DATASET SECTION -
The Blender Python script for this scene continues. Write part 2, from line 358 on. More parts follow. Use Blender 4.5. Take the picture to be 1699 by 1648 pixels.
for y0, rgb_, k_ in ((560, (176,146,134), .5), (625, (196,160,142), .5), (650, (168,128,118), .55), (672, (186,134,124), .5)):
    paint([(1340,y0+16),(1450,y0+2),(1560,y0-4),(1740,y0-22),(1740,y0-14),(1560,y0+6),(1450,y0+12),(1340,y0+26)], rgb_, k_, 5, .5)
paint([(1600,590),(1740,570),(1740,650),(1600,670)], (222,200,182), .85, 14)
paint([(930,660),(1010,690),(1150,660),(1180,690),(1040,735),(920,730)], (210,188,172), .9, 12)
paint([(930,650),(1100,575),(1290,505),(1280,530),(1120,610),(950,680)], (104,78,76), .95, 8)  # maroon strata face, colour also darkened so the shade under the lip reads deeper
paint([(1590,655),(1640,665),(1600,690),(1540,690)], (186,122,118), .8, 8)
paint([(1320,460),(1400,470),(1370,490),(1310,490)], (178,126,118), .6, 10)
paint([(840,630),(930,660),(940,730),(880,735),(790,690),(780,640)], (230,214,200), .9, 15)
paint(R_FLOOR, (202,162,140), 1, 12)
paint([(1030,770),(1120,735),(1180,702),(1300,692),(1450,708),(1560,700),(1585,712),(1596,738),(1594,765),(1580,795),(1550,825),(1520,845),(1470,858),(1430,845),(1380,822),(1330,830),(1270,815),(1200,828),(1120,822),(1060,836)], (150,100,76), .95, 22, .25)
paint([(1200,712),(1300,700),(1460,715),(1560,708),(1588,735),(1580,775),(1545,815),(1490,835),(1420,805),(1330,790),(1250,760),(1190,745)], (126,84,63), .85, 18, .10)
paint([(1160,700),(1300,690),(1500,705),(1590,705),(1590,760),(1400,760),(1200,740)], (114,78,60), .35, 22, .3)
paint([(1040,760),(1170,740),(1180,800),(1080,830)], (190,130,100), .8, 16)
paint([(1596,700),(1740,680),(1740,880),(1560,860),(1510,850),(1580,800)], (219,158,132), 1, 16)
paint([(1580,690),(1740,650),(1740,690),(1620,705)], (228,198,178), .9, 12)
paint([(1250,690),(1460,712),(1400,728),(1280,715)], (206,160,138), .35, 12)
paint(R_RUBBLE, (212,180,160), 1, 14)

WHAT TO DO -
Type the material above out again, exactly.

EXPECTED OUTPUT -
The Blender Python script for this scene continues. Write part 2, from line 358 on. More parts follow. Use Blender 4.5. Take the picture to be 1699 by 1648 pixels.
for y0, rgb_, k_ in ((560, (176,146,134), .5), (625, (196,160,142), .5), (650, (168,128,118), .55), (672, (186,134,124), .5)):
    paint([(1340,y0+16),(1450,y0+2),(1560,y0-4),(1740,y0-22),(1740,y0-14),(1560,y0+6),(1450,y0+12),(1340,y0+26)], rgb_, k_, 5, .5)
paint([(1600,590),(1740,570),(1740,650),(1600,670)], (222,200,182), .85, 14)
paint([(930,660),(1010,690),(1150,660),(1180,690),(1040,735),(920,730)], (210,188,172), .9, 12)
paint([(930,650),(1100,575),(1290,505),(1280,530),(1120,610),(950,680)], (104,78,76), .95, 8)  # maroon strata face, colour also darkened so the shade under the lip reads deeper
paint([(1590,655),(1640,665),(1600,690),(1540,690)], (186,122,118), .8, 8)
paint([(1320,460),(1400,470),(1370,490),(1310,490)], (178,126,118), .6, 10)
paint([(840,630),(930,660),(940,730),(880,735),(790,690),(780,640)], (230,214,200), .9, 15)
paint(R_FLOOR, (202,162,140), 1, 12)
paint([(1030,770),(1120,735),(1180,702),(1300,692),(1450,708),(1560,700),(1585,712),(1596,738),(1594,765),(1580,795),(1550,825),(1520,845),(1470,858),(1430,845),(1380,822),(1330,830),(1270,815),(1200,828),(1120,822),(1060,836)], (150,100,76), .95, 22, .25)
paint([(1200,712),(1300,700),(1460,715),(1560,708),(1588,735),(1580,775),(1545,815),(1490,835),(1420,805),(1330,790),(1250,760),(1190,745)], (126,84,63), .85, 18, .10)
paint([(1160,700),(1300,690),(1500,705),(1590,705),(1590,760),(1400,760),(1200,740)], (114,78,60), .35, 22, .3)
paint([(1040,760),(1170,740),(1180,800),(1080,830)], (190,130,100), .8, 16)
paint([(1596,700),(1740,680),(1740,880),(1560,860),(1510,850),(1580,800)], (219,158,132), 1, 16)
paint([(1580,690),(1740,650),(1740,690),(1620,705)], (228,198,178), .9, 12)
paint([(1250,690),(1460,712),(1400,728),(1280,715)], (206,160,138), .35, 12)
paint(R_RUBBLE, (212,180,160), 1, 14)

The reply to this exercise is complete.